ヨーガン レールとババグーリを探しにいくヨーガン レールとババグーリを探しにいく
大学を卒業するときに母が買ってくれたヨーガンレールのワンピース。長く着ていたけれど、どこかでつけてしまったシミに気づいて着なくなり、でも捨てられずにいたら、母が仕立て直して普段着にしてた笑。こうして20年以上現役でい続けてくれるものづくりをしているのがヨーガンレールという人だと、この本を読んで再認識しました。「手仕事の速度で作っていれば環境への影響はきっとない」という彼の言葉にもうなづける。同じ想いでものづくりをする職人さんを探し、自分が使いたいと思うものだけを作る。有言実行のデザイナー。尊敬しかない。
読了日:12月23日 著者:ヨーガン レール 高木 由利子 高橋 みどり,原由美子 安藤雅信 赤木明登

反知性主義: アメリカが生んだ「熱病」の正体反知性主義: アメリカが生んだ「熱病」の正体
「知性に対する俗物根性の勝利」と言われたアイゼンハワー大統領の登場により「反知性主義」という言葉が生まれた。ここだけ拾うと「知性」という言葉やそれを持った人々への反感や抵抗を指すように聞こえるがちと違う。エピローグにあるとおり「反知性主義とは、知性のあるなしというより、その働き方を問うものである」というところが大事。
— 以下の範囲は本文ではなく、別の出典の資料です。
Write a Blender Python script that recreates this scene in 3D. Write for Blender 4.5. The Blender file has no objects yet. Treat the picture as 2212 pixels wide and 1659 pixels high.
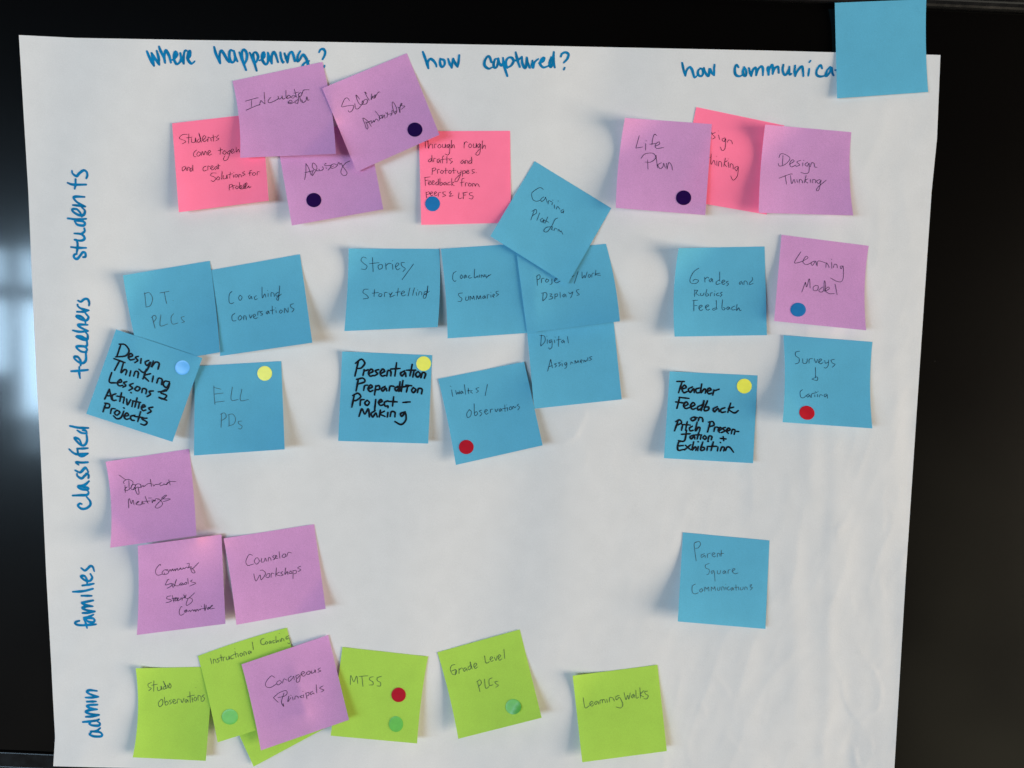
import bpy, math, random
import numpy as np
from mathutils import Vector, Matrix

random.seed(7)
rng = np.random.default_rng(7)
scene = bpy.context.scene
COL = scene.collection

# ------------------------------------------------------------------ camera
# The display stands in the plane y = 0, facing -y.  Plane lengths were measured on the
# photograph (2212 x 1659 units) and turned into metres; a paper note is 76 mm wide.
HFOV = math.radians(66.0)
FPX = 1106.0 / math.tan(HFOV / 2)
DIST = FPX * 0.000388
TILT, ROLL = math.radians(5.6), math.radians(2.6)
fw = np.array([0, math.cos(TILT), -math.sin(TILT)])
r0 = np.array([1.0, 0, 0]); u0 = np.array([0, math.sin(TILT), math.cos(TILT)])
rt = math.cos(ROLL) * r0 + math.sin(ROLL) * u0
up = -math.sin(ROLL) * r0 + math.cos(ROLL) * u0
CAM = -DIST * fw
cd = bpy.data.cameras.new('camera'); cam = bpy.data.objects.new('camera', cd); COL.objects.link(cam)
cd.sensor_fit = 'HORIZONTAL'; cd.angle = HFOV; cd.clip_start = 0.02; cd.clip_end = 100
M = Matrix(((rt[0], up[0], -fw[0], CAM[0]), (rt[1], up[1], -fw[1], CAM[1]), (rt[2], up[2], -fw[2], CAM[2]), (0, 0, 0, 1)))
cam.matrix_world = M
scene.camera = cam

# ------------------------------------------------------------------ world: the dim room round the display
w = bpy.data.worlds.new('World'); scene.world = w; w.use_nodes = True
nt = w.node_tree; N = nt.nodes; L = nt.links
bg = N['Background']
tc = N.new('ShaderNodeTexCoord'); sep = N.new('ShaderNodeSeparateXYZ'); L.new(tc.outputs['Generated'], sep.inputs[0])
def ramp(src, stops, interp='EASE'):
    r = N.new('ShaderNodeValToRGB'); r.color_ramp.interpolation = interp
    e = r.color_ramp.elements
    while len(e) < len(stops): e.new(0.5)
    for k, (p, c) in enumerate(stops):
        e[k].position = p; e[k].color = (*c, 1)
    L.new(src, r.inputs[0]); return r.outputs[0]
def maprange(src, a, b):
    m = N.new('ShaderNodeMapRange'); m.inputs[1].default_value = a; m.inputs[2].default_value = b
    L.new(src, m.inputs[0]); return m.outputs[0]
def mixc(fac, a, b, mode='MIX'):
    m = N.new('ShaderNodeMix'); m.data_type = 'RGBA'; m.blend_type = mode
    if isinstance(fac, float): m.inputs[0].default_value = fac
    else: L.new(fac, m.inputs[0])
    for s, v in ((6, a), (7, b)):
        if isinstance(v, tuple): m.inputs[s].default_value = (*v, 1)
        else: L.new(v, m.inputs[s])
    return m.outputs[2]
nz = N.new('ShaderNodeTexNoise'); nz.inputs['Scale'].default_value = 5.0; nz.inputs['Detail'].default_value = 3.0
L.new(tc.outputs['Generated'], nz.inputs['Vector'])
zz = maprange(sep.outputs[2], -1, 1)
vert = ramp(zz, [(0.0, (.21, .20, .175)), (0.30, (.185, .175, .15)), (0.40, (.07, .066, .057)), (0.47, (.016, .014, .012)), (0.58, (.008, .006, .005)), (0.70, (.008, .006, .005)), (0.84, (.55, .55, .55))])
xx = maprange(sep.outputs[0], -1, 1)
horiz = ramp(xx, [(0.0, (.6, .63, .72)), (0.18, (.45, .45, .5)), (0.36, (.22, .21, .20)), (0.68, (.35, .33, .30)), (0.76, (1.25, 1.22, 1.05)), (1.0, (1.5, 1.4, 1.2))])
var = ramp(nz.outputs[0], [(0.35, (.6, .6, .62)), (0.65, (1.4, 1.38, 1.3))])
L.new(mixc(1.0, mixc(1.0, vert, horiz, 'MULTIPLY'), var, 'MULTIPLY'), bg.inputs[0])
bg.inputs[1].default_value = 1.25

# ------------------------------------------------------------------ lamps: a cool window with panes on the left plus added unseen panes, warm daylight on the right
def ray(Fx, Fy):
    return fw + rt * (Fx - 1106.0) / FPX - up * (Fy - 829.5) / FPX
def unproj(Fx, Fy, h):
    """points (arrays, h metres proud of the screen) for positions in photograph units"""
    Fx = np.asarray(Fx, float); Fy = np.asarray(Fy, float); h = np.asarray(h, float)
    d = fw + rt * ((Fx - 1106.0) / FPX)[..., None] - up * ((Fy - 829.5) / FPX)[..., None]
    t = (-h - CAM[1]) / d[..., 1]
    return CAM + d * t[..., None]
def area_lamp(name, loc, sx, sy, direction, radiance, color):
    ld = bpy.data.lights.new(name, 'AREA'); ld.shape = 'RECTANGLE'; ld.size = sx; ld.size_y = sy
    ld.energy = radiance * math.pi * sx * sy; ld.color = color
    o = bpy.data.objects.new(name, ld); COL.objects.link(o)
    o.location = loc
    o.rotation_euler = Vector(direction).to_track_quat('-Z', 'Y').to_euler()
    return o
LOW = (-0.545, -0.010)
for X0, X1, Z0, Z1, rad in ((-2.285, -1.88, *LOW, 27), (-2.285, -1.88, .06, .222, 20), (-1.80, -1.38, *LOW, 17), (-1.80, -1.38, .06, .222, 12), (-1.30, -.90, *LOW, 13), (-1.30, -.90, .06, .222, 10),  # columns right of the first: unseen behind the sheet, added for more light
                            (-2.80, -2.35, -.35, -.010, 21), (-2.80, -2.35, .06, .222, 16), (-3.34, -2.88, *LOW, 14), (-3.34, -2.88, .06, .222, 10),  # far column is out of view, added to strengthen the cool light
                            (-2.285, -1.9, -.72, -.575, 4), (-4.40, -3.75, *LOW, 15), (-4.40, -3.75, .06, .222, 12), (-5.15, -4.50, *LOW, 15), (-5.15, -4.50, .06, .222, 12)):  # dim low pane added to lengthen the reflection; far bays added for grazing light
    area_lamp('window_or_added_pane', ((X0 + X1) / 2, -3.0, (Z0 + Z1) / 2), X1 - X0, Z1 - Z0, (0, 1, 0), rad, (.52, .77, 1.0) if X0 in (-2.285, -2.80) else (.60, .81, 1.0))
area_lamp('side_window', (3.7, -1.6, -0.45), 2.4, 1.8, (-3.7, 1.6, 0.45), 14.2, (1.0, .85, .66))

scene.render.engine = 'CYCLES'
scene.cycles.use_denoising = True
scene.cycles.max_bounces = 6
scene.view_settings.view_transform = 'Standard'
scene.view_settings.look = 'None'
scene.view_settings.exposure = 0.05
scene.view_settings.gamma = 1.0

# ------------------------------------------------------------------ materials
def new_mat(name):
    m = bpy.data.materials.new(name); m.use_nodes = True
    m.node_tree.nodes.remove(m.node_tree.nodes['Principled BSDF'])
    return m, m.node_tree.nodes, m.node_tree.links, m.node_tree.nodes['Material Output']
def noise(N, L, scale, detail=3.0, vec=None):
    t = N.new('ShaderNodeTexNoise'); t.inputs['Scale'].default_value = scale; t.inputs['Detail'].default_value = detail
    if vec is None:
        c = N.new('ShaderNodeTexCoord'); vec = c.outputs['Object']
    L.new(vec, t.inputs['Vector']); return t.outputs[0]
def mr(N, L, src, a, b, c, d):
    m = N.new('ShaderNodeMapRange')
    for k, v in enumerate((a, b, c, d)): m.inputs[k + 1].default_value = v
    L.new(src, m.inputs[0]); return m.outputs[0]
def mul_color(N, L, col, fac):
    v = N.new('ShaderNodeVectorMath'); v.operation = 'SCALE'; v.inputs[0].default_value = col
    L.new(fac, v.inputs['Scale']); return v.outputs[0]
def paper_mat(name, col, trans=0.12, mottle=0.05, fibre=0.05, bump=0.00006):
    """uncoated paper: matte, faintly mottled, a little light passing through"""
    m, N, L, out = new_mat(name)
    f = N.new('ShaderNodeMath'); f.operation = 'ADD'
    L.new(mr(N, L, noise(N, L, 60, 4), .3, .7, 1 - mottle, 1.0), f.inputs[0])
    L.new(mr(N, L, noise(N, L, 1500, 2), .3, .7, -fibre, fibre), f.inputs[1])
    c = mul_color(N, L, col, f.outputs[0])
    bm = N.new('ShaderNodeBump'); bm.inputs['Strength'].default_value = 1.0; bm.inputs['Distance'].default_value = bump
    L.new(noise(N, L, 700, 4), bm.inputs['Height'])
    d = N.new('ShaderNodeBsdfDiffuse'); L.new(c, d.inputs[0]); L.new(bm.outputs[0], d.inputs['Normal']); d.inputs['Roughness'].default_value = .4
    t = N.new('ShaderNodeBsdfTranslucent'); L.new(c, t.inputs[0])
    mx = N.new('ShaderNodeMixShader'); mx.inputs[0].default_value = trans
    L.new(d.outputs[0], mx.inputs[1]); L.new(t.outputs[0], mx.inputs[2])
    L.new(mx.outputs[0], out.inputs[0]); return m
def ink_mat(name, col, var=0.25, scale=300, rough=0.5, spec=0.3):
    m, N, L, out = new_mat(name)
    p = N.new('ShaderNodeBsdfPrincipled'); L.new(p.outputs[0], out.inputs[0])
    L.new(mul_color(N, L, col, mr(N, L, noise(N, L, scale, 3), .3, .7, 1 - var, 1 + var)), p.inputs['Base Color'])
    p.inputs['Roughness'].default_value = rough; p.inputs['Specular IOR Level'].default_value = spec
    return m
MAT = {
    'sheet': paper_mat('white_sheet_paper', (.80, .785, .785), .04, .035, .03),
    'blue': paper_mat('blue_note_paper', (.15, .53, .74)),
    'purple': paper_mat('purple_note_paper', (.77, .385, .70), mottle=.05, fibre=.08),
    'pink': paper_mat('pink_note_paper', (1.32, .29, .48)),
    'green': paper_mat('green_note_paper', (.52, .79, .12)),
    'heading_ink': ink_mat('blue_marker_ink', (.004, .19, .42), .22, 160, .6, .04),
    'marker': ink_mat('black_marker_ink', (.008, .010, .014), .3, 200, .5, .06),
    'pen': ink_mat('black_pen_ink', (.012, .008, .016), .3, 500, .5, .04),
    'pencil': ink_mat('pencil_line', (.05, .068, .07), .5, 900, .5, .1),
    's_purple': ink_mat('dark_purple_sticker', (.018, .002, .065), .08, 200, .4, .12),
    's_blue': ink_mat('blue_sticker', (.004, .17, .46), .06, 200, .4, .5),
    's_light': ink_mat('light_blue_sticker', (.10, .46, .95), .08, 120, .3, .5),
    's_yellow': ink_mat('yellow_sticker', (.90, .88, .10), .04, 200, .4, .5),
    's_red': ink_mat('red_sticker', (.46, .006, .02), .06, 200, .4, .15),
    's_green': ink_mat('green_sticker', (.15, .55, .075), .06, 200, .35, .5),
}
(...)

知性が知らぬ間に越権行為を働いていないかどうかをメタ認知するところまでが知性であり、そのメタ認知を欠いた(自称)知識人と彼らが振りかざす権威や権力に対する抵抗が反知性主義ということでした。
読了日:12月23日 著者:森本 あんり

悪党たちは千里を走る悪党たちは千里を走る
密かに開催中の貫井徳郎祭り。12月の1冊はこちら。これまでのものとまったく雰囲気の違う表紙が示唆するとおり、こんなコミカルな作品も書ける人だったのか!と別の驚きをももたらす作品でした。豪華な暮らしをしているように見せかけるだけで精いっぱいのなんちゃって投資家とか昔の金持ちとか、がんばってマジメに生きることに疲れて犯罪者に成り下がり、でもちっさい詐欺しかできない小悪党止まりの人とか世の中にはゴロゴロいるんだろうな……。そんな人たちに絡んでしまった巧くんがまっとうに育つ気がしない笑。
読了日:12月27日 著者:貫井 徳郎

一万円選書 北国の小さな本屋が起こした奇跡の物語一万円選書 北国の小さな本屋が起こした奇跡の物語
2021年の締めの読書。一万円選書にたどり着くまでの苦労やブレイクしてからも欲張らず真摯に取り組み続ける姿勢が丁寧に語られていました。選書カルテやよく選書する本まで惜しみなく公表し、他の書店さんにも「どうぞ真似して」と大盤振る舞い。当選して一万円選書を満喫したのは2016年でした。他の書店さんの選書もいろいろ試してみていますが、今までのところいわた書店を超えるものはありません。この本で紹介されていた本たちを読破してから再応募すれば、鉄板からは選べない状況でなにを届けてくれるのかとワクワクできそう。